Flights to space ready for tourists of means

Wednesday, January 4th 2012. | Science News

The first flights of the new airlines that will take tourists past the edge of space are poised to take off in 2012, and getting a seat on one is not all that different from booking a trip someplace on Earth. You can sign up on the website of, say, Virgin Galactic, the most prominent of the new space tourism companies, or go to a travel agent and put down a hefty deposit. Soon you will be able to buy travel insurance, just as you can for any other vacation.

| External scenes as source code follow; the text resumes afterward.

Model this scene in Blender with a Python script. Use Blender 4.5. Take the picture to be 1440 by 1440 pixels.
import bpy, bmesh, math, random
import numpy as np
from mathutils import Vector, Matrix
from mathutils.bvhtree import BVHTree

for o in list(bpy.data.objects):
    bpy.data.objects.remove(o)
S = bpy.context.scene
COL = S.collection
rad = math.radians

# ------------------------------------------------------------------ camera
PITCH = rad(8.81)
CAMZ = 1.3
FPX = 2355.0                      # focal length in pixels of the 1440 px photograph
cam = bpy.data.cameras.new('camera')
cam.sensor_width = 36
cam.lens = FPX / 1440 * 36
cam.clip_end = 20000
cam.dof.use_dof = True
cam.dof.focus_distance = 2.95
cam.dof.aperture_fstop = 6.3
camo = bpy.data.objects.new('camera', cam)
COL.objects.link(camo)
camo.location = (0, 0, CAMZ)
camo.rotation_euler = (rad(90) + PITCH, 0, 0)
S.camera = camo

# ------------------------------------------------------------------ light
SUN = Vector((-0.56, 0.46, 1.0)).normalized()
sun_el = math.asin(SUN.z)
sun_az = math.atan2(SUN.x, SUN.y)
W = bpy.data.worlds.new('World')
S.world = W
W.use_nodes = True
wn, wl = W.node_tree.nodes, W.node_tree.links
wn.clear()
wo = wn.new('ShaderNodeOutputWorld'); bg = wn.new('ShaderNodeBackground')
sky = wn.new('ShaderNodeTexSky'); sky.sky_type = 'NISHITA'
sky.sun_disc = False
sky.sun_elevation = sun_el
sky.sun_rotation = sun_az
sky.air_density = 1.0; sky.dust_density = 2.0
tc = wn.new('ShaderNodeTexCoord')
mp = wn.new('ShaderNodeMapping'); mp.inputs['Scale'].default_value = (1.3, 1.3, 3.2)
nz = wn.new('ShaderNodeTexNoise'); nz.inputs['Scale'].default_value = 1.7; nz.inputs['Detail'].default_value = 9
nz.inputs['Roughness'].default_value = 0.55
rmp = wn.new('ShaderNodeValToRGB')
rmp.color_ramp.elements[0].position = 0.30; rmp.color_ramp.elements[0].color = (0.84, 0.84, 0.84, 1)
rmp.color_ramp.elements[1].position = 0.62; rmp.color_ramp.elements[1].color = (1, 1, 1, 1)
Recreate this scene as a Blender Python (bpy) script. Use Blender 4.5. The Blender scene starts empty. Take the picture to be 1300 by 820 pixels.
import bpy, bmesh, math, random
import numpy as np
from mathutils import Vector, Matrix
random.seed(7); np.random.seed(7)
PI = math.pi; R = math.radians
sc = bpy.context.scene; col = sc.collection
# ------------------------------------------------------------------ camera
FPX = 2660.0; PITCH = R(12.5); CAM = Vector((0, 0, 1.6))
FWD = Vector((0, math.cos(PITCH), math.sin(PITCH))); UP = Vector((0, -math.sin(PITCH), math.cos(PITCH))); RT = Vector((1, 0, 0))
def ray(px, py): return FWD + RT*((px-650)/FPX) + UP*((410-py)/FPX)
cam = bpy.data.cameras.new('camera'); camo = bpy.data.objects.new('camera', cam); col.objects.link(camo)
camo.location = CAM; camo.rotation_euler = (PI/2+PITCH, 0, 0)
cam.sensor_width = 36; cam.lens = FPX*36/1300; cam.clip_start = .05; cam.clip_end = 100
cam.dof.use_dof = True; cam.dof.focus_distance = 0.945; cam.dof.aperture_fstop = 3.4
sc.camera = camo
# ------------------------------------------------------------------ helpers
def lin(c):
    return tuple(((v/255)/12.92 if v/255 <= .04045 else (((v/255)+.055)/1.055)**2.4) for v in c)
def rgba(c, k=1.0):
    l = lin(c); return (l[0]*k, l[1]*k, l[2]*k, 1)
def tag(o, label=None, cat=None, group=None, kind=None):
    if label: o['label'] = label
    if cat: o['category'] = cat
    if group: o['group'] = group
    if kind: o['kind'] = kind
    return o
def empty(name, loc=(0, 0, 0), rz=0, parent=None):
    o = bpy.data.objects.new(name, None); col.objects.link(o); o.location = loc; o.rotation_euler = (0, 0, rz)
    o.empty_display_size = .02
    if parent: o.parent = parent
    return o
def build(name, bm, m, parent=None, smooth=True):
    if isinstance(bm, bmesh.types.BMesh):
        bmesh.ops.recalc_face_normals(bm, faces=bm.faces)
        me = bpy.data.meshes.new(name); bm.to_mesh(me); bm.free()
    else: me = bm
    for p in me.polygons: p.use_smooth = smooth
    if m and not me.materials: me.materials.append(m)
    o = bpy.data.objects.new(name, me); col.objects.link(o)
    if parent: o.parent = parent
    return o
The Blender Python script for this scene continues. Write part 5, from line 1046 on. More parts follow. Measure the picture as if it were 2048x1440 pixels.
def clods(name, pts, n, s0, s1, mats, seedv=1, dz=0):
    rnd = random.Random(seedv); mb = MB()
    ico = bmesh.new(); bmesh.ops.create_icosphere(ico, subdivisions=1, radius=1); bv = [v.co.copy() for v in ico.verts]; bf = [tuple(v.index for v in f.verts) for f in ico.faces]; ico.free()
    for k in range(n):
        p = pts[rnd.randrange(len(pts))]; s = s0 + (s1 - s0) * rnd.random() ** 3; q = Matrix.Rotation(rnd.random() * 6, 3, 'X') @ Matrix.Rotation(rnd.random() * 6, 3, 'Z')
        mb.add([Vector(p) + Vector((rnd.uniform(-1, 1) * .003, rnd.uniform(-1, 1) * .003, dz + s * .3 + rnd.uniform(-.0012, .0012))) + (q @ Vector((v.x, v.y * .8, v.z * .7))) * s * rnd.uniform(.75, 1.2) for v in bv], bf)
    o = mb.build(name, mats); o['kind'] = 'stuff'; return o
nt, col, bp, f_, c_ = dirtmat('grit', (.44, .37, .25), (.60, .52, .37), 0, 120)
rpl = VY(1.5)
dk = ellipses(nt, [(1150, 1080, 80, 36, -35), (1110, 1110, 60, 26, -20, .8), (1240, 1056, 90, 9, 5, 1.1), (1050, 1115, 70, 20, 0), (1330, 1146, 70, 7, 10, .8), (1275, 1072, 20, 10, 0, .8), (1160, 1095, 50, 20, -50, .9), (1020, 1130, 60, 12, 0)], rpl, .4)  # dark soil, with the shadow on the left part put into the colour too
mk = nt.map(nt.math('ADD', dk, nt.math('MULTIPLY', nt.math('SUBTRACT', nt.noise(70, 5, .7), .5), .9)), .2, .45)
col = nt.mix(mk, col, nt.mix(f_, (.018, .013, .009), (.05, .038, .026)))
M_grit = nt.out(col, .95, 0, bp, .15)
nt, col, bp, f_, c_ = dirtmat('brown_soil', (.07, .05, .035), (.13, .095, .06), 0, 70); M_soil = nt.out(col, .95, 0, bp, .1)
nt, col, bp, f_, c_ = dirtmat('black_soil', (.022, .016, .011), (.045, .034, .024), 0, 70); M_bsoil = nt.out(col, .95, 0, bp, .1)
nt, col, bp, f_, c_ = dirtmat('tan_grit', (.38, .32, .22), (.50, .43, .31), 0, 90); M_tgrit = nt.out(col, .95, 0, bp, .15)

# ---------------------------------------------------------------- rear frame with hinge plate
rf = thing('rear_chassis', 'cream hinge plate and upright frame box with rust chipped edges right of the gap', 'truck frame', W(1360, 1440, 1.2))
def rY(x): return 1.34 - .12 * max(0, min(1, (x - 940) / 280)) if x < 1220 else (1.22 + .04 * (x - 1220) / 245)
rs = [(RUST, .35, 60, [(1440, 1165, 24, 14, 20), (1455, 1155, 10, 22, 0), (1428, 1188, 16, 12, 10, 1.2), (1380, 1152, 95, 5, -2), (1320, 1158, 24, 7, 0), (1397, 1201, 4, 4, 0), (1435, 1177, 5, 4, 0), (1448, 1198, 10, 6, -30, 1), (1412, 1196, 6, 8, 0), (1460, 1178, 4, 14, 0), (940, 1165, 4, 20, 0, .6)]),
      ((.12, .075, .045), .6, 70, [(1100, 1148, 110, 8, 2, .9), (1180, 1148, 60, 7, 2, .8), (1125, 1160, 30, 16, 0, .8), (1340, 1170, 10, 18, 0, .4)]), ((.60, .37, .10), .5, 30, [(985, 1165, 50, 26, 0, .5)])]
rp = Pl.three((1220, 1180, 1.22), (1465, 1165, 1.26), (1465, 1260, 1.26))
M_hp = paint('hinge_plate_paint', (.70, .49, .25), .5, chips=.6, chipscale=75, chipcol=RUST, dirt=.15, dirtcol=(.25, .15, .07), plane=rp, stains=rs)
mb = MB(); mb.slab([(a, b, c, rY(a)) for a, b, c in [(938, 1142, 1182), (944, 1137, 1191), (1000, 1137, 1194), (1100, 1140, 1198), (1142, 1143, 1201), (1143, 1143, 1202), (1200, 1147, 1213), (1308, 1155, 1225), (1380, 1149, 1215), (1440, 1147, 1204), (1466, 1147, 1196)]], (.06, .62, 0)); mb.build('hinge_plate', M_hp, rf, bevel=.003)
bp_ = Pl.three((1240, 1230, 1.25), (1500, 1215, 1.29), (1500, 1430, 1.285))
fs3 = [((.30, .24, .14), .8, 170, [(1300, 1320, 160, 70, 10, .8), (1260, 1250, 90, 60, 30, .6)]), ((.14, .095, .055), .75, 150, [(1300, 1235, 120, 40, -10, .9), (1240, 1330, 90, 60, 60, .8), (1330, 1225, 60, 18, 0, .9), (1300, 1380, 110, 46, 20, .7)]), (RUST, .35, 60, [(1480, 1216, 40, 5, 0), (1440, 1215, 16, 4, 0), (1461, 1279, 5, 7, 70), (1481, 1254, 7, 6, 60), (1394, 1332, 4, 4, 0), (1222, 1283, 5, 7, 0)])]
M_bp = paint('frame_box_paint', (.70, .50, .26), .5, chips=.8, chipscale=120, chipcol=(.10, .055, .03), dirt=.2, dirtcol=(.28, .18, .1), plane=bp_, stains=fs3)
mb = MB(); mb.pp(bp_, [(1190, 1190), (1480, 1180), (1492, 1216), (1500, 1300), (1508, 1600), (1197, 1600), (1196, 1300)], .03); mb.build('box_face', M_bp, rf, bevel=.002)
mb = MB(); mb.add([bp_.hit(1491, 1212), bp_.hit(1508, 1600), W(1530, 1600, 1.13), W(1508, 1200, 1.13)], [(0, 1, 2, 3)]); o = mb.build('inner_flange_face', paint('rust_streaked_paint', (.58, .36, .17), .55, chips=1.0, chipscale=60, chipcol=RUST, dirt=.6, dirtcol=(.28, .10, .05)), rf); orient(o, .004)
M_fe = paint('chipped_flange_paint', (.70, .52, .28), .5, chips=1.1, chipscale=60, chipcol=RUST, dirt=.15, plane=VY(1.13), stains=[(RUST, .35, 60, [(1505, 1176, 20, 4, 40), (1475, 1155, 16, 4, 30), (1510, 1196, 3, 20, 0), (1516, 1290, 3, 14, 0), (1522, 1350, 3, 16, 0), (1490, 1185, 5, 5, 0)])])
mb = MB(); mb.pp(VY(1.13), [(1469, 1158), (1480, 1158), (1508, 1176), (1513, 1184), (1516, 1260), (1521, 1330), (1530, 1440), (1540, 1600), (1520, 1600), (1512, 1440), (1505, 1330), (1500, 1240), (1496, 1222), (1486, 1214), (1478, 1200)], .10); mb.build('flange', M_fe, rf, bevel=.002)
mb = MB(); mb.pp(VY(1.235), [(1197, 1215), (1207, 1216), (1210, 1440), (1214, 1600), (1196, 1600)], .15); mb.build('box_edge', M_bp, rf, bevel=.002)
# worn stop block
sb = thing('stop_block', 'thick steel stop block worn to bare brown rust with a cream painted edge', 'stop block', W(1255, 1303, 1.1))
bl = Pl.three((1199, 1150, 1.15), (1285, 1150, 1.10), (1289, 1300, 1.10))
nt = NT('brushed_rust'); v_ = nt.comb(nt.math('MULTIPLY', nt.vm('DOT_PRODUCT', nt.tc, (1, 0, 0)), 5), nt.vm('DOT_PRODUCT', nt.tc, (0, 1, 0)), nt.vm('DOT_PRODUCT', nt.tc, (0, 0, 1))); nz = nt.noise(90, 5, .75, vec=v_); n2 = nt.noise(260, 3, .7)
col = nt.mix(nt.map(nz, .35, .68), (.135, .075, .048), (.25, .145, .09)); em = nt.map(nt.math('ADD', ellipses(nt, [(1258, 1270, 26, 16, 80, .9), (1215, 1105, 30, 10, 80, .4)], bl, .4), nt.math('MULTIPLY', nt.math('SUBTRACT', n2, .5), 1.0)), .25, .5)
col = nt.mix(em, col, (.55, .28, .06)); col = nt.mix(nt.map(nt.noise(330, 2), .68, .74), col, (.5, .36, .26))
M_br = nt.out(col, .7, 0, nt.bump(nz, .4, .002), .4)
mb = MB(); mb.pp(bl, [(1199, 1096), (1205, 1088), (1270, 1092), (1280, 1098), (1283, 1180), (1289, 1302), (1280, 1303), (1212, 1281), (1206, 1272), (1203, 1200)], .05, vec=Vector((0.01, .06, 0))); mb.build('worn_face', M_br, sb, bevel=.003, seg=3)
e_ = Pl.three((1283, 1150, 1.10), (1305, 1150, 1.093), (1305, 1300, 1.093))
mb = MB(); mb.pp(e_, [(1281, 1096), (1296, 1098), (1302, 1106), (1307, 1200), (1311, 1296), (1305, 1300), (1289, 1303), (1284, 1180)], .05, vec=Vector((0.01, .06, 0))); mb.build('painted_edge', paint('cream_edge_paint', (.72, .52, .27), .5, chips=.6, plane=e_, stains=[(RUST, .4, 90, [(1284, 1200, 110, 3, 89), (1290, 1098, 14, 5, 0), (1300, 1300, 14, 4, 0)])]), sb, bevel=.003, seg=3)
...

Flights to space ready for tourists of meansVirgin Galactic intends to start offering flights just beyond the space barrier on a rocket ship it has built, featuring five minutes of weightlessness during a 21⁄2-hour jaunt. At $200,000 a seat, this will open the final frontier.

“Hopefully by next Christmas, myself, my daughter and my son will be the first people to go up into space,” Richard Branson, the owner of Virgin Galactic, said in a videotaped interview in November (with a touch of his signature grandiosity).

At least two other specialty airlines have jumped in as well, taking reservations (and deposits) for future space flights.

Allianz, the big insurer, will introduce an insurance product in 2012, lending space tourism the trappings of the regular travel industry.

“Just to be able to sell space travel as a regular part of your business, really, just how cool is that?” said Lynda Turley Garrett, president of Alpine Travel of Saratoga, Calif., who is one of 58 accredited space agents for Virgin Galactic in the United States.

In five years, she has sold three seats.

By 2017, “it’ll be just like scheduling a flight to LA,” Garrett predicted.

Virgin Galactic is not the only one with paying customers. XCOR Aerospace of Mojave, Calif., has more than 100 reservations for a $95,000 seat on its small space plane, which will have just two seats — one for the pilot and one for the passenger. XCOR could begin flying as soon as 2013.

And Space Adventures Ltd. of Vienna, Va., which has been taking reservations for a while at $110,000 a seat, has signed up more than 200 people. Its partner, Armadillo Aerospace of Heath, Texas, plans to build an automated spacecraft — no pilot — that can take up two people at a time.